**DATA FOR PROCESSING**
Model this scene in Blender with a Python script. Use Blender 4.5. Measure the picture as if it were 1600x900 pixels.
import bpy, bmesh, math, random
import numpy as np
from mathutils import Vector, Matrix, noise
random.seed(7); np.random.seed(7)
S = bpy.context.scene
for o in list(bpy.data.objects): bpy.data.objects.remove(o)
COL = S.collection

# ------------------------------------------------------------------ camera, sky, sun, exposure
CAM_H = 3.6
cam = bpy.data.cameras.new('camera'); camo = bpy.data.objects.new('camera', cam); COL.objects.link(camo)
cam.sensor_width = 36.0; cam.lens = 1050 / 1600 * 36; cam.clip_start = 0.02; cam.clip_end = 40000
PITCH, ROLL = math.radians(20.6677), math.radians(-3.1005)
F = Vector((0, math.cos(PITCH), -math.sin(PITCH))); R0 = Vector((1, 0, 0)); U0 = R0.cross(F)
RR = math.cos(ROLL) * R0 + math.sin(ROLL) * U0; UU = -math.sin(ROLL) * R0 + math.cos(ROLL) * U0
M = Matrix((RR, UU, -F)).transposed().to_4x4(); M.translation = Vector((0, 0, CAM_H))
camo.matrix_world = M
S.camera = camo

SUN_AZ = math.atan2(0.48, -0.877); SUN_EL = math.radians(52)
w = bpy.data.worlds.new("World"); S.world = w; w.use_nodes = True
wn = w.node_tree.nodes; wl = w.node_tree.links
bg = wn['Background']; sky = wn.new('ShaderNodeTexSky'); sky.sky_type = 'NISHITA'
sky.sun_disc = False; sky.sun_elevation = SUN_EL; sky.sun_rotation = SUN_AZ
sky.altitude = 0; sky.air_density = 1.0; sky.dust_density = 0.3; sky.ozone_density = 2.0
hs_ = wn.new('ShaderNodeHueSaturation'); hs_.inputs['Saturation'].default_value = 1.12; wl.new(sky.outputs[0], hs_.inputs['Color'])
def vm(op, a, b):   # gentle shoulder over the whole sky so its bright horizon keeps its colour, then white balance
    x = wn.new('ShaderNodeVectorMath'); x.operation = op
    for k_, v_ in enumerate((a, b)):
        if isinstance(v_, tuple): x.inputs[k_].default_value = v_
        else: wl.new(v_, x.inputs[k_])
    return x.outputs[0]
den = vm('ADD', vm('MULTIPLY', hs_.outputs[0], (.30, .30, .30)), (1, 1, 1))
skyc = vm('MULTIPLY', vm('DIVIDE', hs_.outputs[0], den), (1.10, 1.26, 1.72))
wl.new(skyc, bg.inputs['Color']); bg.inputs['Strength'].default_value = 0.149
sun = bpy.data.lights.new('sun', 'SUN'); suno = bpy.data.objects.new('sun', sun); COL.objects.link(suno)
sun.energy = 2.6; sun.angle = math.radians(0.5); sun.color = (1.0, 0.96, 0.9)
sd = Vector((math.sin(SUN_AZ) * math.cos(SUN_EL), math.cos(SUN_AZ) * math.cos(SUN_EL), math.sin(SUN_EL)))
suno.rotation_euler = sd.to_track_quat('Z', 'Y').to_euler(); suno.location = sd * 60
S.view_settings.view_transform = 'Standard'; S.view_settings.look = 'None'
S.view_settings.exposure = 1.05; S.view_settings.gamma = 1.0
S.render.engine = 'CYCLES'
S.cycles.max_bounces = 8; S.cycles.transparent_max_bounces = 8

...

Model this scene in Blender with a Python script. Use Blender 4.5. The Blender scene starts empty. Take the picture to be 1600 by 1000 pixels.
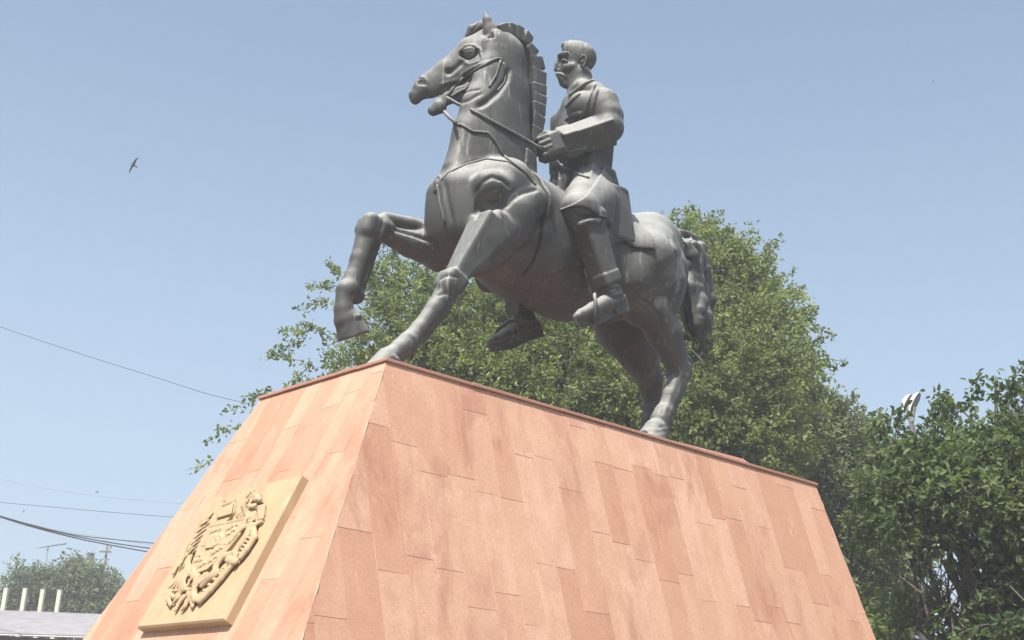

**TASK TO COMPLETE**
Exactly the lines from the line with "were 1600x900 pixels." to the line with "COL = S.collection", both included, are to be extracted, and no others.

**TASK RESPONSE**
Model this scene in Blender with a Python script. Use Blender 4.5. Measure the picture as if it were 1600x900 pixels.
import bpy, bmesh, math, random
import numpy as np
from mathutils import Vector, Matrix, noise
random.seed(7); np.random.seed(7)
S = bpy.context.scene
for o in list(bpy.data.objects): bpy.data.objects.remove(o)
COL = S.collection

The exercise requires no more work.